> _Brief_
Beginning at the first line of the data, print each line exactly, stopping after the line that contains "return root".
>>>
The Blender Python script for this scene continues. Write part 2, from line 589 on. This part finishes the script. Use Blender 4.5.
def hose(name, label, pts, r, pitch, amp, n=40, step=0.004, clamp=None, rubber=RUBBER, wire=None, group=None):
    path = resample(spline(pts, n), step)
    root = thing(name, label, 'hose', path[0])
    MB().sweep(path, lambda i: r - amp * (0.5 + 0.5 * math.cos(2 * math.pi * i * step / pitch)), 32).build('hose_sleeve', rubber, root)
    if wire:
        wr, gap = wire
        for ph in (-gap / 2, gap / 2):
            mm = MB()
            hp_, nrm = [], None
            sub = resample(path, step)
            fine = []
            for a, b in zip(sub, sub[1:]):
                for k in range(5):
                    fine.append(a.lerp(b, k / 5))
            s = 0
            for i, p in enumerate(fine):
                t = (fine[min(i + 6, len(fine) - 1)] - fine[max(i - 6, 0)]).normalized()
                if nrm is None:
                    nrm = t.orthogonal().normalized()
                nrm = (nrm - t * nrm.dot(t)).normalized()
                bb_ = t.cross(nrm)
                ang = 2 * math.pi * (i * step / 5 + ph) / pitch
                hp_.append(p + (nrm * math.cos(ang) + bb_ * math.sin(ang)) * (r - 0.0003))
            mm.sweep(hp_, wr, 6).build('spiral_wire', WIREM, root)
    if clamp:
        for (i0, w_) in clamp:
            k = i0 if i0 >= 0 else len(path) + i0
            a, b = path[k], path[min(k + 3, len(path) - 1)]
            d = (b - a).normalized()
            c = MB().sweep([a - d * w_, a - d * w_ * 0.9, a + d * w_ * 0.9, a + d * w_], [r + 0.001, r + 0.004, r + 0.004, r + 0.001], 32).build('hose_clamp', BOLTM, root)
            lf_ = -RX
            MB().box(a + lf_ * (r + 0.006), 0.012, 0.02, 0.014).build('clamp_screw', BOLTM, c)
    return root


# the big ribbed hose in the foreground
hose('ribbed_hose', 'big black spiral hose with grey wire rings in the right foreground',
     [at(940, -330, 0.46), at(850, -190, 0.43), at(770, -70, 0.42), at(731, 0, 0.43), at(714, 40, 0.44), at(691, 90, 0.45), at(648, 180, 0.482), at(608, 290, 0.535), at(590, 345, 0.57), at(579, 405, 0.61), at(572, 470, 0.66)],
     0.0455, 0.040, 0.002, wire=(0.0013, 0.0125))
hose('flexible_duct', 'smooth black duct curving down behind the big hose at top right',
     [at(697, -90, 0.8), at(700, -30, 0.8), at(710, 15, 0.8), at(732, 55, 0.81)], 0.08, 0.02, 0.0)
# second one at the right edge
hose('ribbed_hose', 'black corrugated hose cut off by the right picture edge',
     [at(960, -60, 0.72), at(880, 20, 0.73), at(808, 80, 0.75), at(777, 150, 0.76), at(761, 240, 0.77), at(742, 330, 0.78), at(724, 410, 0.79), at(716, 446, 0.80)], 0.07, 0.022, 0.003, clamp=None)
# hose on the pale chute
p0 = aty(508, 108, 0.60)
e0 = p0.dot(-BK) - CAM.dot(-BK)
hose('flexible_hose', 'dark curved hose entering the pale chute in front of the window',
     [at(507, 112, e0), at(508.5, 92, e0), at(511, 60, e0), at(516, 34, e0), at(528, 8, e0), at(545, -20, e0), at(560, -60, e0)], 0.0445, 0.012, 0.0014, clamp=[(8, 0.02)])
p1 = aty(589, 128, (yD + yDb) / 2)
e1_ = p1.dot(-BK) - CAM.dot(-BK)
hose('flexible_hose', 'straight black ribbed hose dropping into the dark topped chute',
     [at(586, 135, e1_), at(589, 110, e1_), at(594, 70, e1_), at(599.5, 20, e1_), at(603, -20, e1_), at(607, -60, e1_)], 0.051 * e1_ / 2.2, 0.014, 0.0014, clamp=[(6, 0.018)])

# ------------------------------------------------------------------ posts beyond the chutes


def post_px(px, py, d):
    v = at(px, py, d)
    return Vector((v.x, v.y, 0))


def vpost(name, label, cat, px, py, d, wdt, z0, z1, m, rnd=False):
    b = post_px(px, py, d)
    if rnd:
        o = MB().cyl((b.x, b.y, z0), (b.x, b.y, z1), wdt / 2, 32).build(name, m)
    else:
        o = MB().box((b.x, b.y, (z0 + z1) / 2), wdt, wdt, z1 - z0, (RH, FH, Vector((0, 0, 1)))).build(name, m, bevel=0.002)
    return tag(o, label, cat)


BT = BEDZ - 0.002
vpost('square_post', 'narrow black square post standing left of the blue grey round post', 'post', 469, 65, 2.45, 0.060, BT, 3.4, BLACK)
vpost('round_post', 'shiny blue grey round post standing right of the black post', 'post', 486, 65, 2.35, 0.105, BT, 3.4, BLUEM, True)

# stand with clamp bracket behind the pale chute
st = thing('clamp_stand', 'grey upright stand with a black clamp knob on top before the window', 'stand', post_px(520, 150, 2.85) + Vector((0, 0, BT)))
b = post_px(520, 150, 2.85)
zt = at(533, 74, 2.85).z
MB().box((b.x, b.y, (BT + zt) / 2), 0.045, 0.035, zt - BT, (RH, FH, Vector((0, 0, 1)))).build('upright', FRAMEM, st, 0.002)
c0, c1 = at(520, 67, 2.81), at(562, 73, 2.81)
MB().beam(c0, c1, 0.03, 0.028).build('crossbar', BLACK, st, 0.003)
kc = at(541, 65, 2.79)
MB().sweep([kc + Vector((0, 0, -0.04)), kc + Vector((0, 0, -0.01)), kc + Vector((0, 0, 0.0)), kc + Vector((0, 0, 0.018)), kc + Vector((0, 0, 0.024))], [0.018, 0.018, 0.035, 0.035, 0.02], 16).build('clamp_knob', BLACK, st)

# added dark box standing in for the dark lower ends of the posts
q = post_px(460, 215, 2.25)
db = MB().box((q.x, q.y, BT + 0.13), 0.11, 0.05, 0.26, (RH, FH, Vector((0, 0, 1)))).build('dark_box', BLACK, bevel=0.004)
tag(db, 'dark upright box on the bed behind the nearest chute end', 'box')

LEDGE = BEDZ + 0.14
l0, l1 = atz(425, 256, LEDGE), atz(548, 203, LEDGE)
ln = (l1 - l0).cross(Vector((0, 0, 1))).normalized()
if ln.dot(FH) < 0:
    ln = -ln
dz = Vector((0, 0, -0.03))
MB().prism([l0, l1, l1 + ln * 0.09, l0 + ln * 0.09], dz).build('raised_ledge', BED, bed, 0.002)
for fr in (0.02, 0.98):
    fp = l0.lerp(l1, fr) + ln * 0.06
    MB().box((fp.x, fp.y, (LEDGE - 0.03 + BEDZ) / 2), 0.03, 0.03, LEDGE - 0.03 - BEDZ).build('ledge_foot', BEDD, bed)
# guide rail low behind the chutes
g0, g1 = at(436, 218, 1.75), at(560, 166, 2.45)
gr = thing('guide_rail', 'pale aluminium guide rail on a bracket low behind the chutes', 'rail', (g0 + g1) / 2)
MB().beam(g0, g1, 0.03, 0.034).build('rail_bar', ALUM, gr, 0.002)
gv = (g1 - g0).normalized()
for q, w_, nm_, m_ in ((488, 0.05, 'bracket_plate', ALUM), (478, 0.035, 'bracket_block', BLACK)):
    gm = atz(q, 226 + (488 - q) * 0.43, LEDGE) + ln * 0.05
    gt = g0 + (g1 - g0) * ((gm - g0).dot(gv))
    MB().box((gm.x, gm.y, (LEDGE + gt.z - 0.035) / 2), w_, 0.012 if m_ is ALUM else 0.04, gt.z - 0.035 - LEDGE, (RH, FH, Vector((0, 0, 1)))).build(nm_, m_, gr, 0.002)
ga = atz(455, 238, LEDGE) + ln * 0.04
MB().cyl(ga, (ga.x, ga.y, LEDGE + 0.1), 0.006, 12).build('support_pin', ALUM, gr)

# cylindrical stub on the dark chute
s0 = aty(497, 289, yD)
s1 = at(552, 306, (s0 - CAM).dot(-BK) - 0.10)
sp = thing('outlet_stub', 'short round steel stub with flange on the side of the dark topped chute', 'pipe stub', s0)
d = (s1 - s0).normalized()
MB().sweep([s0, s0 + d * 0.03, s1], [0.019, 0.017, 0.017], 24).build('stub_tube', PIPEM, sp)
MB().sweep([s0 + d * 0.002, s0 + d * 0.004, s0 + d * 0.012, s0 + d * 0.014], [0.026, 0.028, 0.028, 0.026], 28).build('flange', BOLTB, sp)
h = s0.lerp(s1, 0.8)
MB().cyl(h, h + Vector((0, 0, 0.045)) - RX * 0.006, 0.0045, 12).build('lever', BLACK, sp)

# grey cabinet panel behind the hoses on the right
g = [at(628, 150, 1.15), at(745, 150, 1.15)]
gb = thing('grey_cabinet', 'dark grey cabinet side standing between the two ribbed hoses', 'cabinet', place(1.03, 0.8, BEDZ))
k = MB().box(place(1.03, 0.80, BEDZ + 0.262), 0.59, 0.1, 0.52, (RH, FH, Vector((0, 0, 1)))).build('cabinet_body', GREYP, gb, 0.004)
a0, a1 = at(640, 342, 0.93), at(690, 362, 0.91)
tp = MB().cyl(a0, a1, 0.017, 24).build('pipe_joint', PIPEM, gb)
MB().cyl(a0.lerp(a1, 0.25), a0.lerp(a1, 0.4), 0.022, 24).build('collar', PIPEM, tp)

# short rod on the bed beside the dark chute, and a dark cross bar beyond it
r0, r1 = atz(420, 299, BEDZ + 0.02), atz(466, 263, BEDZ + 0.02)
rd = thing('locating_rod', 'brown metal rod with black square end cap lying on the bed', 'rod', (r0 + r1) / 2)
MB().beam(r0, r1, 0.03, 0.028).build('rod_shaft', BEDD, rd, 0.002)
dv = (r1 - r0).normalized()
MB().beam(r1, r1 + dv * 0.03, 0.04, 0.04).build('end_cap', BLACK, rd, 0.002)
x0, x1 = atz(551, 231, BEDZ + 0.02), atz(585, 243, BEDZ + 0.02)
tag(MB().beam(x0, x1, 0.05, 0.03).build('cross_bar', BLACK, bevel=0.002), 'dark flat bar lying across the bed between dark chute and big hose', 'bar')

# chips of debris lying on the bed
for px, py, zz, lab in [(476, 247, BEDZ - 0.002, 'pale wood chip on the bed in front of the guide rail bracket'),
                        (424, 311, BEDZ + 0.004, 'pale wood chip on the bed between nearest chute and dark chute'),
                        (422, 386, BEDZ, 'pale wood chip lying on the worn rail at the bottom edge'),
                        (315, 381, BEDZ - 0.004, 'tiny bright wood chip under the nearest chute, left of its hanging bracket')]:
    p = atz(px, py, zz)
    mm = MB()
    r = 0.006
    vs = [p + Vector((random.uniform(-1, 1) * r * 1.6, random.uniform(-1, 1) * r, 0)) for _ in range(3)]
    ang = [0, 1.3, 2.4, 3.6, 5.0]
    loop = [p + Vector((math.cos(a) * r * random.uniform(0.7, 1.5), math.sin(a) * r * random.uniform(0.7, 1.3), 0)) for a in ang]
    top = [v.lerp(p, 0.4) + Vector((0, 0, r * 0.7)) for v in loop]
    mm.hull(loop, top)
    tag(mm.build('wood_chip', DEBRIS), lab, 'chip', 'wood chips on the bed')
<<<
> _Answer below_
The Blender Python script for this scene continues. Write part 2, from line 589 on. This part finishes the script. Use Blender 4.5.
def hose(name, label, pts, r, pitch, amp, n=40, step=0.004, clamp=None, rubber=RUBBER, wire=None, group=None):
    path = resample(spline(pts, n), step)
    root = thing(name, label, 'hose', path[0])
    MB().sweep(path, lambda i: r - amp * (0.5 + 0.5 * math.cos(2 * math.pi * i * step / pitch)), 32).build('hose_sleeve', rubber, root)
    if wire:
        wr, gap = wire
        for ph in (-gap / 2, gap / 2):
            mm = MB()
            hp_, nrm = [], None
            sub = resample(path, step)
            fine = []
            for a, b in zip(sub, sub[1:]):
                for k in range(5):
                    fine.append(a.lerp(b, k / 5))
            s = 0
            for i, p in enumerate(fine):
                t = (fine[min(i + 6, len(fine) - 1)] - fine[max(i - 6, 0)]).normalized()
                if nrm is None:
                    nrm = t.orthogonal().normalized()
                nrm = (nrm - t * nrm.dot(t)).normalized()
                bb_ = t.cross(nrm)
                ang = 2 * math.pi * (i * step / 5 + ph) / pitch
                hp_.append(p + (nrm * math.cos(ang) + bb_ * math.sin(ang)) * (r - 0.0003))
            mm.sweep(hp_, wr, 6).build('spiral_wire', WIREM, root)
    if clamp:
        for (i0, w_) in clamp:
            k = i0 if i0 >= 0 else len(path) + i0
            a, b = path[k], path[min(k + 3, len(path) - 1)]
            d = (b - a).normalized()
            c = MB().sweep([a - d * w_, a - d * w_ * 0.9, a + d * w_ * 0.9, a + d * w_], [r + 0.001, r + 0.004, r + 0.004, r + 0.001], 32).build('hose_clamp', BOLTM, root)
            lf_ = -RX
            MB().box(a + lf_ * (r + 0.006), 0.012, 0.02, 0.014).build('clamp_screw', BOLTM, c)
    return root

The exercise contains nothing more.